Les confieso que cada vez me gusta menos ese concepto. Presentar la realidad política como el resultado de una fosilización de bloques con universos electorales encerrados en burbujas es hablar de lo que sucede como el fruto de una catástrofe natural, eludiendo nuestra responsabilidad en ello. Tiene que ver con que nuestros representantes piensen que, para ganar elecciones, es más eficaz cristalizar antagonismos, y también con que desde el columnismo nos hemos aficionado al desgarro de los cuadros de Goya, ahondando la brecha existente entre el mundo que habitamos y la responsabilidad que tenemos por construirlo desde el discurso público. Ese desgarramiento, con llamadas a la insumisión o la denuncia de la quiebra moral, o el recurso infalible a la humillación representan más el reflejo de nuestro privilegio que de esa realidad que tenemos la obligación moral de observar intentando disolver motivaciones negativas. También para estar abiertos a las corrientes de fondo que, desde la marginalidad, consiguen llegar al corazón de la sociedad.

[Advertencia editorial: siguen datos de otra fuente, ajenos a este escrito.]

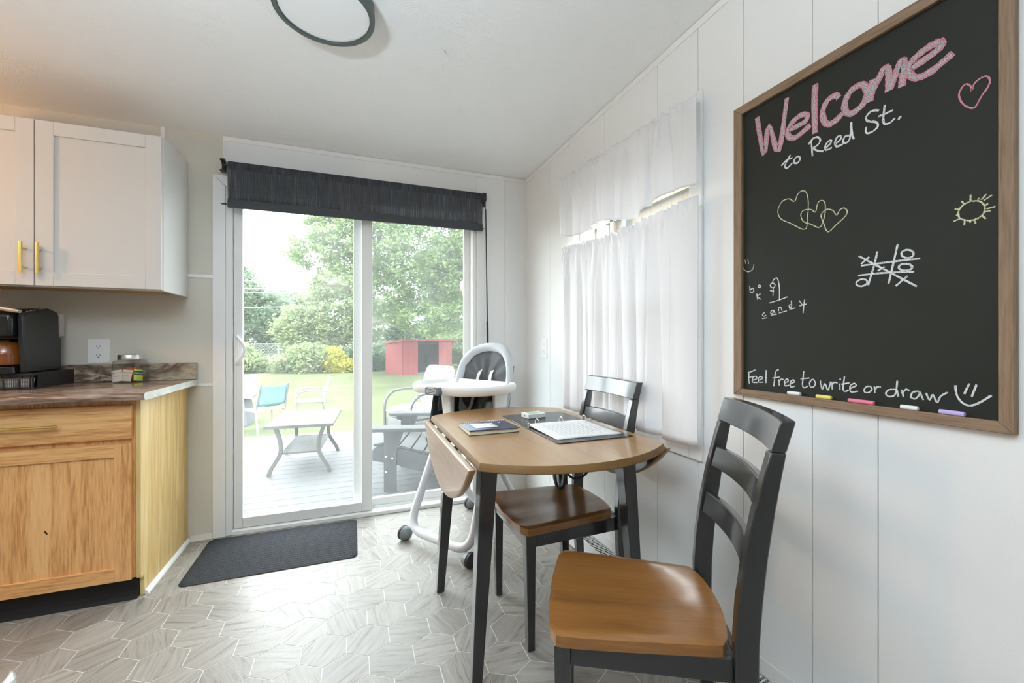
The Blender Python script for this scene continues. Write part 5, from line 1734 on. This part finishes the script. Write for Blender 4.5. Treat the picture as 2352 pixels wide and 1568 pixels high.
# adirondack chair, front is local -Y
adm = mat('grey_poly_lumber', (0.044, 0.043, 0.045), 0.55, bump=0.1, bscale=120)
ad = thing('adirondack_chair', 'grey slatted garden chair with a cup holder in its arm, close behind the fixed glass', 'chair', (0.68, 3.85, ZD), math.radians(-107.2), local=True)
for sx in (-1, 1):
    bx('front_leg', adm, ad, sx * 0.345 - 0.018, sx * 0.345 + 0.018, -0.355, -0.255, 0, 0.505, 0.004)
    MB().prism([(-0.262, 0.32), (-0.255, 0.32), (-0.19, 0.505), (-0.262, 0.505)], sx * 0.368 - 0.015, sx * 0.368 + 0.015, 'x').build('arm_bracket', adm, ad, 0.003)
    st2 = [(-0.455, 0.245), (-0.47, 0.30), (-0.45, 0.345), (-0.41, 0.372), (-0.34, 0.372), (-0.05, 0.30), (0.30, 0.20), (0.50, 0.10), (0.53, 0.0), (0.40, 0.0), (0.10, 0.10), (-0.28, 0.215)]
    MB().prism(st2, sx * 0.302 - 0.018, sx * 0.302 + 0.018, 'x').build('side_rail', adm, ad, 0.004)
    arm = []
    for k in range(9):
        a = PI * k / 8
        arm.append((sx * 0.36 + 0.075 * math.cos(a + PI), -0.43 - 0.045 * math.sin(a)))
    arm = [(sx * 0.36 - 0.075, 0.0), (sx * 0.36 - 0.075, -0.43)] + [(sx * 0.36 - 0.075 * math.cos(PI * k / 8), -0.43 - 0.05 * math.sin(PI * k / 8)) for k in range(1, 8)] + [(sx * 0.36 + 0.075, -0.43), (sx * 0.36 + 0.075, 0.0), (sx * 0.36 + 0.04, 0.33), (sx * 0.36 - 0.04, 0.33)]
    ao = MB().prism(arm, 0.505, 0.535, 'z').build('arm', adm, ad, 0.006)
    bx('rear_leg', adm, ad, sx * 0.345 - 0.018, sx * 0.345 + 0.018, 0.20, 0.28, 0, 0.505, 0.004)
    for yy, zz in ((-0.335, 0.29), (-0.285, 0.275), (-0.335, 0.165)):
        MB().lathe([(0.0085, 0), (0.0085, 0.003), (0.004, 0.006)], 12, Matrix.Translation((sx * 0.363, yy, zz)) @ Matrix.Rotation(sx * PI / 2, 4, 'Y')).build('bolt', M['steel'], ad)
    if sx < 0:
        MB().lathe([(0.038, 0.462), (0.044, 0.50), (0.048, 0.5355), (0.043, 0.5365), (0.040, 0.50), (0.034, 0.468), (0.0, 0.468)], 20, Matrix.Translation((-0.36, -0.36, 0)), cap=False).build('cup_holder', adm, ao)
for k in range(6):
    y = -0.40 + k * 0.104
    z = 0.375 - 0.24 * max(0, (y + 0.34)) if y > -0.36 else 0.372
    Ms = Matrix.Translation((0, y, z)) @ Matrix.Rotation(-0.235 if k else 0.15, 4, 'X')
    MB().box(-0.325, 0.325, -0.0475, 0.0475, 0, 0.02, Ms).build('seat_slat', adm, ad, 0.004)
for k in range(5):
    x = (k - 2) * 0.112
    Ms = Matrix.Translation((x, 0.17, 0.26)) @ Matrix.Rotation(-0.42, 4, 'X')
    h_ = 0.74 - 0.035 * (k - 2) ** 2
    MB().prism([(-0.05, 0), (0.05, 0), (0.052, h_ - 0.03), (0.03, h_), (-0.03, h_), (-0.052, h_ - 0.03)], -0.01, 0.01, 'y', Ms).build('back_slat', adm, ad, 0.004)
bx('back_brace', adm, ad, -0.36, 0.36, 0.30, 0.335, 0.47, 0.505, 0.003)

# cushioned wicker lounge chair behind it, front is local -Y
lcm = mat('cream_cushion', (0.70, 0.68, 0.63), 0.9, bump=0.1, bscale=30)
lc = thing('lounge_chair', 'wicker lounge chair with white cushions and bent metal arms', 'chair', (0.75, 5.10, ZD), math.radians(-67), local=True)
for sx in (-1, 1):
    ap = fillet([(sx * 0.30, -0.30, 0.0), (sx * 0.30, -0.31, 0.60), (sx * 0.30, -0.05, 0.655), (sx * 0.30, 0.28, 0.62), (sx * 0.29, 0.36, 0.40)], 0.17, 8)
    MB().tube(ap, 0.017, sec=[(1.2, 0.7), (-1.2, 0.7), (-1.2, -0.7), (1.2, -0.7)]).build('arm', alu, lc, 0.002, smooth=60)
    MB().tube([(sx * 0.29, 0.24, 0.30), (sx * 0.29, 0.34, 0.0)], 0.016, 8).build('rear_leg', alu, lc)
MB().box(-0.28, 0.28, -0.29, 0.30, 0.22, 0.33).build('seat_base', wick, lc, 0.01)
Ms = Matrix.Translation((0, 0.27, 0.33)) @ Matrix.Rotation(-0.25, 4, 'X')
MB().box(-0.28, 0.28, -0.02, 0.02, 0, 0.50, Ms).build('back_frame', wick, lc, 0.01)


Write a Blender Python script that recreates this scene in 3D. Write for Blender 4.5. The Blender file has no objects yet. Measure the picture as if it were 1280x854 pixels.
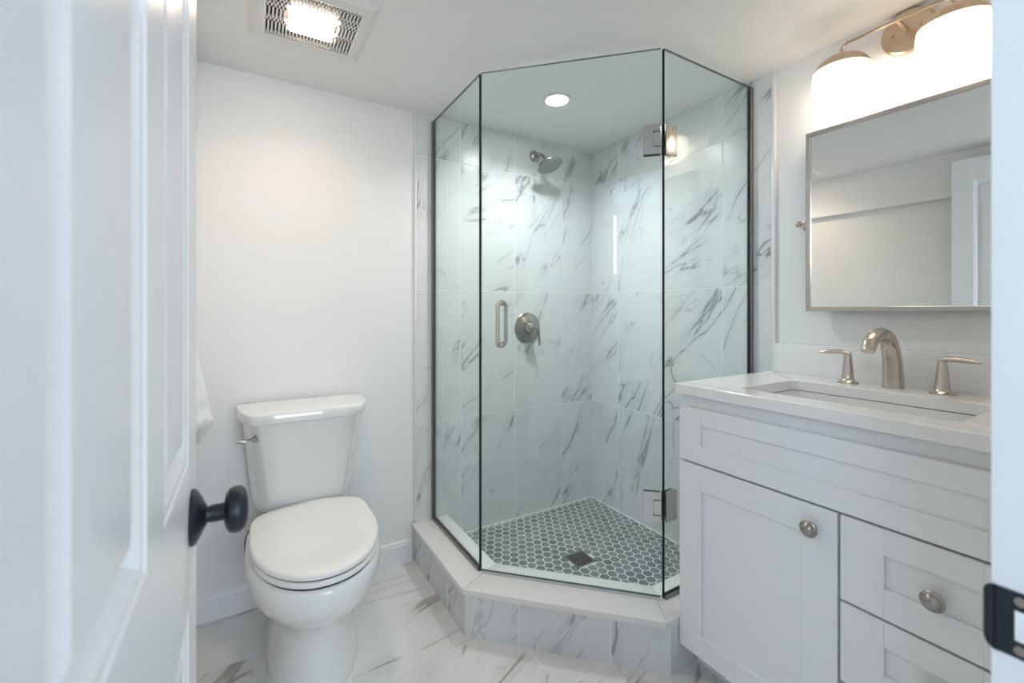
import bpy, bmesh, math, random
from mathutils import Vector, Matrix
random.seed(7)
S = bpy.context.scene
COL = S.collection
PI = math.pi

# ------------------------------------------------------------------ camera
cam_d = bpy.data.cameras.new('camera'); cam = bpy.data.objects.new('camera', cam_d); COL.objects.link(cam)
cam.location = (0, 0, 1.14)
cam.rotation_euler = (PI/2, 0, -math.atan2(330, 551))
cam_d.sensor_width = 36; cam_d.lens = 551*36/1280
cam_d.shift_y = -38/1280
cam_d.clip_start = 0.01
cam_d.dof.use_dof = True; cam_d.dof.focus_distance = 1.7; cam_d.dof.aperture_fstop = 4.5
S.camera = cam

# ------------------------------------------------------------------ world, exposure, window daylight, added far fill
w = bpy.data.worlds.new('sky'); S.world = w; w.use_nodes = True
w.node_tree.nodes['Background'].inputs[0].default_value = (0.60, 0.79, 1.0, 1)
w.node_tree.nodes['Background'].inputs[1].default_value = 0.9
S.view_settings.view_transform = 'Standard'; S.view_settings.look = 'None'
S.view_settings.gamma = 1; S.view_settings.use_curve_mapping = False
S.view_settings.exposure = 2.12

def area(name, loc, rot, sx, sy, power, color, spread=PI):
    d = bpy.data.lights.new(name, 'AREA'); d.shape = 'RECTANGLE'; d.size = sx; d.size_y = sy
    d.energy = power; d.color = color; d.spread = spread
    o = bpy.data.objects.new(name, d); COL.objects.link(o); o.location = loc; o.rotation_euler = rot
    return o
DAY = (0.60, 0.79, 1.0)
# side: hallway window daylight; far: added fill in an invented window behind the camera
area('window_daylight_side', (-0.80, -0.525, 1.75), (0, -PI/2, 0), 0.55, 0.42, 2.3, DAY)
area('hall_fill_far', (0.55, -2.28, 1.35), (PI/2, 0, 0), 1.5, 1.2, 6.6, (0.88, 0.93, 1.0))
LAMP_FAN, LAMP_CAN, LAMP_GLOBE = 4.6, 19.0, 1.7

BEAM_FAN, BEAM_CAN = 0.38, 1.35
def beam(name, loc, size, power, color, spread, shape):
    d = bpy.data.lights.new(name, 'AREA'); d.shape = shape; d.size = size; d.energy = power; d.color = color; d.spread = math.radians(spread)
    o = bpy.data.objects.new(name, d); COL.objects.link(o); o.location = loc; return o
beam('fan_lamp', (.172, 1.502, 2.0275), .12, BEAM_FAN, (1.0, .78, .60), 140, 'SQUARE')
beam('downlight_lamp', (1.145, 1.535, 2.0475), .085, BEAM_CAN, (.97, .985, 1.0), 142, 'DISK')

# ------------------------------------------------------------------ material helpers
def rgb(c): return (c[0], c[1], c[2], 1)
def pmat(name, col, rough=0.5, metal=0.0, coat=0.0, noise=0.0, nscale=8.0, bump=0.0, bscale=60.0, aniso=0.0, spec=0.5):
    m = bpy.data.materials.new(name); m.use_nodes = True
    nt = m.node_tree; N = nt.nodes; L = nt.links; b = N['Principled BSDF']
    b.inputs['Base Color'].default_value = rgb(col); b.inputs['Roughness'].default_value = rough
    b.inputs['Metallic'].default_value = metal; b.inputs['Coat Weight'].default_value = coat
    b.inputs['Specular IOR Level'].default_value = spec
    b.inputs['Anisotropic'].default_value = aniso
    tc = N.new('ShaderNodeTexCoord')
    if noise > 0:
        n = N.new('ShaderNodeTexNoise'); n.inputs['Scale'].default_value = nscale; n.inputs['Detail'].default_value = 4
        L.new(tc.outputs['Object'], n.inputs['Vector'])
        mx = N.new('ShaderNodeMix'); mx.data_type = 'RGBA'
        mx.inputs['A'].default_value = rgb([c*(1-noise) for c in col]); mx.inputs['B'].default_value = rgb([min(1, c*(1+noise)) for c in col])
        L.new(n.outputs['Fac'], mx.inputs['Factor']); L.new(mx.outputs['Result'], b.inputs['Base Color'])
    if bump > 0:
        n = N.new('ShaderNodeTexNoise'); n.inputs['Scale'].default_value = bscale; n.inputs['Detail'].default_value = 3
        L.new(tc.outputs['Object'], n.inputs['Vector'])
        bp = N.new('ShaderNodeBump'); bp.inputs['Strength'].default_value = bump; bp.inputs['Distance'].default_value = 0.002
        L.new(n.outputs['Fac'], bp.inputs['Height']); L.new(bp.outputs['Normal'], b.inputs['Normal'])
    return m

class NG:
    def __init__(s, nt): s.nt = nt; s.N = nt.nodes; s.L = nt.links
    def math(s, op, a, b=None, c=None, clamp=False):
        n = s.N.new('ShaderNodeMath'); n.operation = op; n.use_clamp = clamp
        for i, v in enumerate((a, b, c)):
            if v is None: continue
            if isinstance(v, (int, float)): n.inputs[i].default_value = v
            else: s.L.new(v, n.inputs[i])
        return n.outputs[0]
    def comb(s, x, y, z):
        n = s.N.new('ShaderNodeCombineXYZ')
        for i, v in enumerate((x, y, z)):
            if isinstance(v, (int, float)): n.inputs[i].default_value = v
            else: s.L.new(v, n.inputs[i])
        return n.outputs[0]
    def noise(s, vec, scale, detail=4, rough=.55, dist=0.0):
        n = s.N.new('ShaderNodeTexNoise'); n.inputs['Scale'].default_value = scale; n.inputs['Detail'].default_value = detail
        n.inputs['Roughness'].default_value = rough; n.inputs['Distortion'].default_value = dist
        s.L.new(vec, n.inputs['Vector']); return n.outputs['Fac']
    def smooth(s, v, a, b, lo=0.0, hi=1.0):
        n = s.N.new('ShaderNodeMapRange'); n.interpolation_type = 'SMOOTHSTEP'
        s.L.new(v, n.inputs[0]); n.inputs[1].default_value = a; n.inputs[2].default_value = b
        n.inputs[3].default_value = lo; n.inputs[4].default_value = hi; return n.outputs[0]
    def mix(s, f, a, b):
        n = s.N.new('ShaderNodeMix'); n.data_type = 'RGBA'
        if isinstance(f, (int, float)): n.inputs['Factor'].default_value = f
        else: s.L.new(f, n.inputs['Factor'])
        for k, v in (('A', a), ('B', b)):
            if isinstance(v, tuple): n.inputs[k].default_value = rgb(v)
            else: s.L.new(v, n.inputs[k])
        return n.outputs['Result']

def marble(name, tw, th, base, vein, soft, warm=None, rowoff=0.0, angle=58, grout=(0.78, 0.79, 0.80), gw=0.0028,
           rough=0.12, seed=0.0, strength=1.0, density=0.5, across=5.0, along=1.3):
    """porcelain tile laid in the UV plane (UV in metres), every tile with its own veining"""
    m = bpy.data.materials.new(name); m.use_nodes = True
    g = NG(m.node_tree); b = g.N['Principled BSDF']
    uv = g.N.new('ShaderNodeUVMap'); sp = g.N.new('ShaderNodeSeparateXYZ'); g.L.new(uv.outputs[0], sp.inputs[0])
    u, v = sp.outputs[0], sp.outputs[1]
    tv = g.math('DIVIDE', v, th); cv = g.math('FLOOR', tv)
    tu = g.math('DIVIDE', u, tw)
    if rowoff: tu = g.math('ADD', tu, g.math('MULTIPLY', cv, rowoff))
    cu = g.math('FLOOR', tu)
    fu = g.math('SUBTRACT', tu, cu); fv = g.math('SUBTRACT', tv, cv)
    eu = g.math('MULTIPLY', g.math('MINIMUM', fu, g.math('SUBTRACT', 1, fu)), tw)
    ev = g.math('MULTIPLY', g.math('MINIMUM', fv, g.math('SUBTRACT', 1, fv)), th)
    e = g.math('MINIMUM', eu, ev)
    gm = g.smooth(e, gw*0.35, gw*0.75, 1.0, 0.0)
    wn = g.N.new('ShaderNodeTexWhiteNoise'); wn.noise_dimensions = '3D'
    g.L.new(g.comb(cu, cv, seed), wn.inputs['Vector'])
    ra = g.math('MULTIPLY', wn.outputs['Value'], 40.0)
    a = math.radians(angle); ca, sa = math.cos(a), math.sin(a)
    # every tile leans its veins a little differently
    lean = g.math('MULTIPLY', g.math('SUBTRACT', wn.outputs['Value'], 0.5), 0.9)
    p = g.math('ADD', g.math('MULTIPLY', u, ca), g.math('MULTIPLY', v, sa))
    q = g.math('SUBTRACT', g.math('MULTIPLY', v, ca), g.math('MULTIPLY', u, sa))
    q = g.math('ADD', q, g.math('MULTIPLY', p, lean))
    vec = g.comb(g.math('MULTIPLY', p, along), g.math('MULTIPLY', q, across), ra)
    vec2 = g.comb(g.math('MULTIPLY', p, along*1.8), g.math('MULTIPLY', q, across*1.1), g.math('ADD', ra, 13.0))
    flat = g.comb(u, v, g.math('ADD', ra, 5.0))
    n1 = g.noise(vec, 1.0, 4, .52, 0.7)
    n2 = g.noise(vec2, 1.3, 3, .5, 0.35)
    msk = g.smooth(g.noise(flat, 4.2, 2, .5), density-.04, density+.12)
    msk2 = g.smooth(g.noise(flat, 6.0, 3, .5, .3), density, density+.15)
    r1 = g.math('ABSOLUTE', g.math('SUBTRACT', n1, 0.5))
    v1 = g.math('MULTIPLY', g.smooth(r1, 0.0, 0.0125, 1, 0), msk)
    h1 = g.math('MULTIPLY', g.smooth(r1, 0.0, 0.085, 1, 0), msk)
    v2 = g.math('MULTIPLY', g.smooth(g.math('ABSOLUTE', g.math('SUBTRACT', n2, 0.47)), 0, 0.013, 1, 0), msk2)
    cloud = g.smooth(g.noise(flat, 3.0, 4, .6), .35, .75)
    c = g.mix(cloud, base, tuple(x*.955 for x in base))
    c = g.mix(g.math('MULTIPLY', h1, 0.30*strength), c, warm or soft)
    c = g.mix(g.math('MULTIPLY', v2, 0.5*strength), c, soft)
    c = g.mix(g.math('MULTIPLY', v1, 0.8*strength, clamp=True), c, vein)
    c = g.mix(gm, c, grout)
    g.L.new(c, b.inputs['Base Color'])
    rr = g.math('ADD', g.math('MULTIPLY', gm, 0.5), rough); g.L.new(rr, b.inputs['Roughness'])
    bp = g.N.new('ShaderNodeBump'); bp.inputs['Strength'].default_value = 0.5; bp.inputs['Distance'].default_value = 0.0012
    g.L.new(g.math('SUBTRACT', 1, gm), bp.inputs['Height']); g.L.new(bp.outputs['Normal'], b.inputs['Normal'])
    return m

def glass_mat(name, tint):
    """thin sheet glass face: tinted see-through plus a mirror reflection that grows at grazing angles"""
    m = bpy.data.materials.new(name); m.use_nodes = True; g = NG(m.node_tree)
    g.N.remove(g.N['Principled BSDF']); out = g.N['Material Output']
    t = g.N.new('ShaderNodeBsdfTransparent'); t.inputs[0].default_value = rgb(tint)
    gl = g.N.new('ShaderNodeBsdfGlossy'); gl.inputs['Roughness'].default_value = 0.0; gl.inputs['Color'].default_value = (.95, 1, .98, 1)
    lw = g.N.new('ShaderNodeLayerWeight'); lw.inputs['Blend'].default_value = 0.5
    f = g.math('MULTIPLY_ADD', g.math('POWER', lw.outputs['Facing'], 5.0), 0.95, 0.04)
    mx = g.N.new('ShaderNodeMixShader'); g.L.new(f, mx.inputs[0]); g.L.new(t.outputs[0], mx.inputs[1]); g.L.new(gl.outputs[0], mx.inputs[2])
    g.L.new(mx.outputs[0], out.inputs['Surface'])
    return m

def emit(name, col, s):
    m = bpy.data.materials.new(name); m.use_nodes = True; b = m.node_tree.nodes['Principled BSDF']
    b.inputs['Base Color'].default_value = (.9, .9, .88, 1); b.inputs['Roughness'].default_value = .25
    b.inputs['Emission Color'].default_value = rgb(col); b.inputs['Emission Strength'].default_value = s
    return m

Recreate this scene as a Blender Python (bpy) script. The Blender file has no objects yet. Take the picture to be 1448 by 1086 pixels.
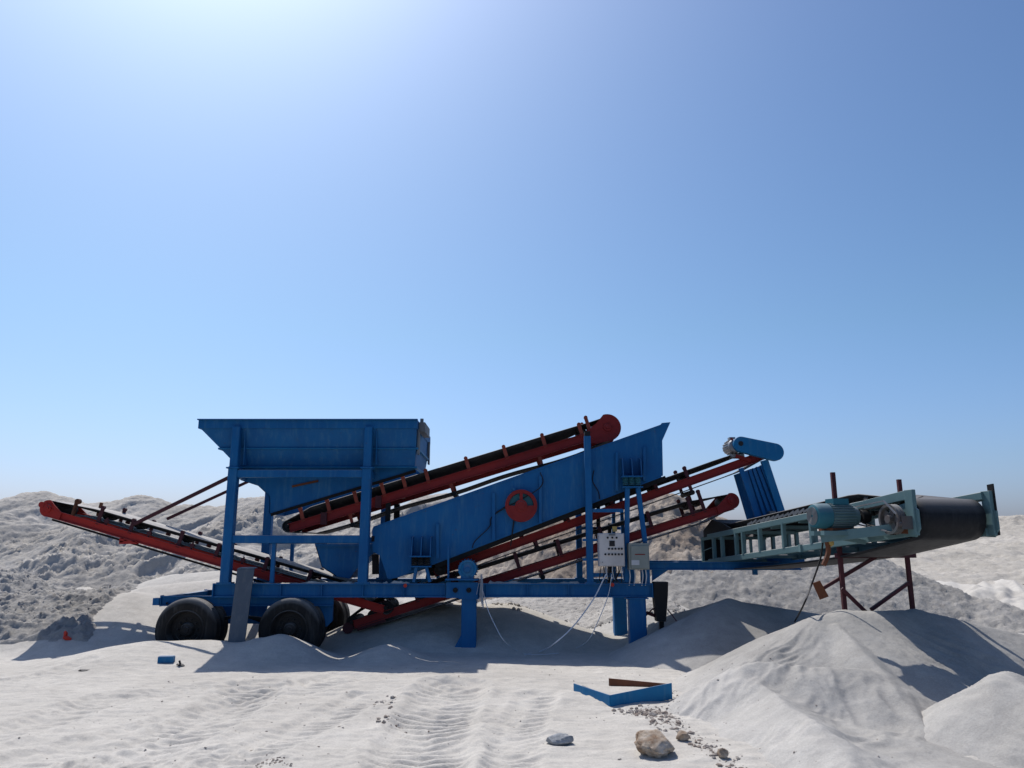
import bpy, bmesh, math, random
import numpy as np
from mathutils import Vector, Matrix
random.seed(7)
sc = bpy.context.scene
COL = sc.collection
# ------------------------------------------------------------------ camera maths
W0, H0, F0 = 1448, 1086, 1073.0
PITCH = math.atan(231 / F0)
CZ = 1.6
cp, sp = math.cos(PITCH), math.sin(PITCH)
def ray(px, py):
    a = (px - 724) / F0; b = (543 - py) / F0
    return a, cp - b * sp, sp + b * cp
def P(px, py, Y):
    a, dy, dz = ray(px, py); t = Y / dy
    return Vector((a * t, Y, CZ + dz * t))
def G(px, py, z=0.0):
    a, dy, dz = ray(px, py); t = (z - CZ) / dz
    return Vector((a * t, dy * t, z))

# ------------------------------------------------------------------ noise
_r = np.random.RandomState(3)
_perm = _r.permutation(512)
_ang = _r.rand(512) * 2 * np.pi
def perlin(x, y):
    x = np.asarray(x, float); y = np.asarray(y, float)
    xi = np.floor(x).astype(int); yi = np.floor(y).astype(int)
    xf = x - xi; yf = y - yi
    u = xf * xf * xf * (xf * (xf * 6 - 15) + 10); v = yf * yf * yf * (yf * (yf * 6 - 15) + 10)
    def g(ix, iy, dx, dy):
        a = _ang[_perm[(_perm[ix & 511] + iy) & 511]]
        return np.cos(a) * dx + np.sin(a) * dy
    n00 = g(xi, yi, xf, yf); n10 = g(xi + 1, yi, xf - 1, yf)
    n01 = g(xi, yi + 1, xf, yf - 1); n11 = g(xi + 1, yi + 1, xf - 1, yf - 1)
    return (n00 * (1 - u) + n10 * u) * (1 - v) + (n01 * (1 - u) + n11 * u) * v
def fbm(x, y, o=4, gain=.5):
    s = 0; a = 1.0
    for i in range(o):
        s = s + a * perlin(x * 2 ** i + 17.3 * i, y * 2 ** i - 9.1 * i); a *= gain
    return s
def sstep(a, b, x):
    t = np.clip((x - a) / (b - a), 0, 1); return t * t * (3 - 2 * t)
def smax(a, b, k=.06):
    h = np.clip(.5 + .5 * (a - b) / k, 0, 1)
    return b * (1 - h) + a * h + k * h * (1 - h)
def segd(x, y, p0, p1):
    """distance to a segment and the height interpolated along it"""
    dx, dy = p1[0] - p0[0], p1[1] - p0[1]; L2 = dx * dx + dy * dy + 1e-9
    t = np.clip(((x - p0[0]) * dx + (y - p0[1]) * dy) / L2, 0, 1)
    return np.hypot(x - p0[0] - t * dx, y - p0[1] - t * dy), p0[2] + t * (p1[2] - p0[2])
def ridge(x, y, p0, p1, slope, r0=.12):
    d, z = segd(x, y, p0, p1)
    return z - slope * (np.sqrt(d * d + r0 * r0) - r0)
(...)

Aparecen como ritmos sincopados, y son los nuevos realineamientos avanzando al son desordenado de la acción-reacción. Por eso este año fue también el de Jenni Hermoso y el del desenmascaramiento de algún “monstruo sagrado” a lo Depardieu, como dice Isabel Coixet. En la Italia de Meloni despierta de nuevo la conciencia emancipadora de la mujer proyectada en Todavía hay mañana, película que triunfa llamando a la rebelión, esta sí necesaria, contra el patriarcado, y donde resuena el crimen machista de la joven de 22 años, Giulia Cecchettin, que conmocionó al país. Y miremos de nuevo a EE UU porque, mientras Trump sortea obstáculos judiciales, cada votación sobre el aborto tras la supresión de este derecho por el Supremo confirma la intensidad de la movilización de las mujeres y los jóvenes contra la reacción. Claro que hay motivo para la esperanza.